She and others like her are a prime focus of robotic research, as their uncanny human form could be key to integrating such machines into our lives, said researchers gathered this week at the annual International Conference on Intelligent Robots.
"You mentioned project management. Can you please tell me more?" Erica, who is playing the role of an employer, asks the man.
She may not understand the conversation, but she’s been trained to detect key words and respond to them.
A source of controversy due in part to fears for human employment, the presence of robots in our daily lives is nevertheless inevitable, engineers at the conference said.
The trick to making them more palatable, they added, is to make them look and act more human so that we accept them into our lives more easily.
In ageing societies, "robots will coexist with humans sooner or later", said Hiroko Kamide, a Japanese psychologist who specialises in relations between humans and robots.
Welcoming robots into households or workplaces involves developing "multipurpose machines that are capable of interacting" with humans without being dangerous, said Philippe Soueres, head of the robotics department at a laboratory belonging to France’s CNRS scientific institute.
Human, but not too human
As such, robots must move around "in a supple way" despite their rigid mechanics and stop what they are doing in case of any unforeseen event, he added.
That’s why people are choosing "modular systems shaped like human bodies" which are meant to easily fit into real-world environments built for humans.
For instance Atlas, a humanoid robot made by Boston Dynamics, can run on different types of surfaces.
In Madrid, Marc Raibert, founder of the US firm, played a video showing Atlas doing a backflip.
In a sign of fears over the potential future uses for these humanoids, Amnesty International has accused Atlas, financed by an agency of the US Department of Defense, of being a "killer robot" made for future warfare.
Another example of humanoids presented in Madrid is Talos, a robot made by Spanish company Pal Robotics shown testing his stability on a balance board.
While it may not be the only form used for those coming into contact with humans, "it’s easier for people to accept the robots when they have human-like faces because people can expect how the robots will move, will react," said Kamide.
That’s comforting, but it also has its limits.
Japanese researcher Masahiro Mori’s "uncanny valley" theory, which he developed in the 1970s, states that we react positively to robots if they have physical features familiar to us but they disturb us if they start looking too much like us.
"You can’t ever make a perfect human face" and this imperfection provokes a feeling of "rejection" among humans, said Miguel Salichs, a professor at the robotics lab of Madrid’s Carlos III University.
As such, he chose to fashion his robot Mini Maggie into a small cartoon animal.
‘Understand humans’
In Japan, robots like Erica are already used as receptionists.
But for one of their makers, Hiroshi Ishiguro, a professor at Osaka University, humanoids are above all "a very important tool to understand humans".
Researchers have to think hard about the human form and how humans interact to develop robots that look like them.
"We understand the humans by using robots, the importance for example of eye gazing," said Ishiguro, who has also made robots that look like dead celebrities, or "moving statues".
He believes that humanoids are best to improve interactions between robots and humans.
"The human brain that we have has many functions to recognise humans.

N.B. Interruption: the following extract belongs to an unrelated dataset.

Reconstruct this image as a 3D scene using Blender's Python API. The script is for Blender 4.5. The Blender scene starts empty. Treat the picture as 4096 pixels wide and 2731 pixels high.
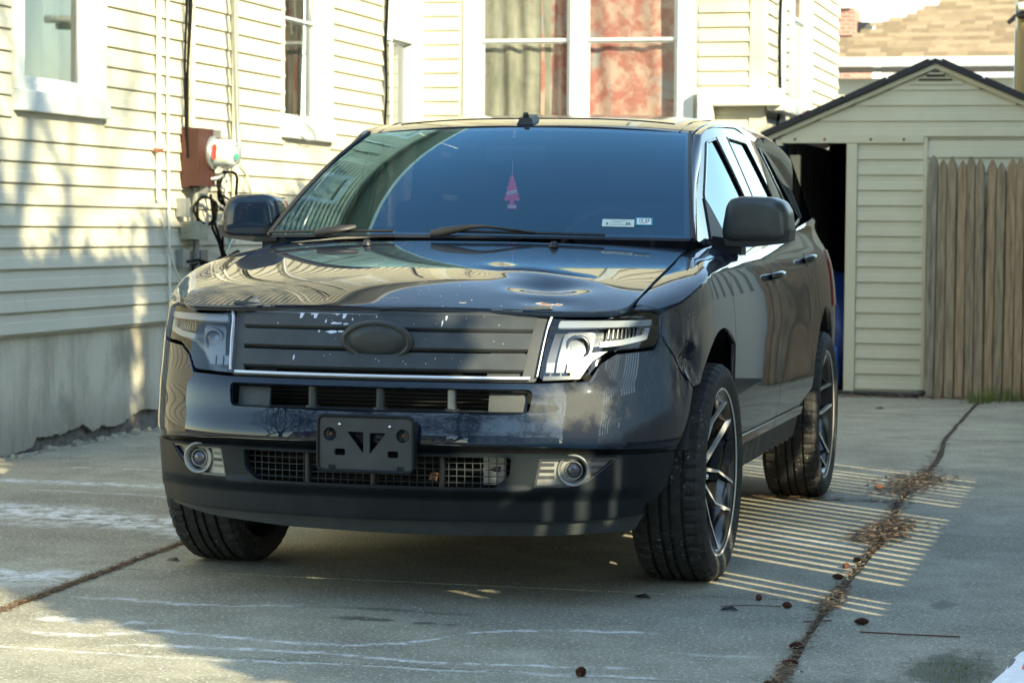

The natural interface for the humans is the humans," said Ishiguro.
For Jurgen Schmidhuber, president of artificial intelligence start-up NNAISENSE, robots -- be they humanoid or not -- will be part of our future.
They won’t just imitate humans but will solve problems by experimenting themselves thanks to artificial intelligence without "a human teacher," he believes.
Sitting on her chair, Erica nods her head.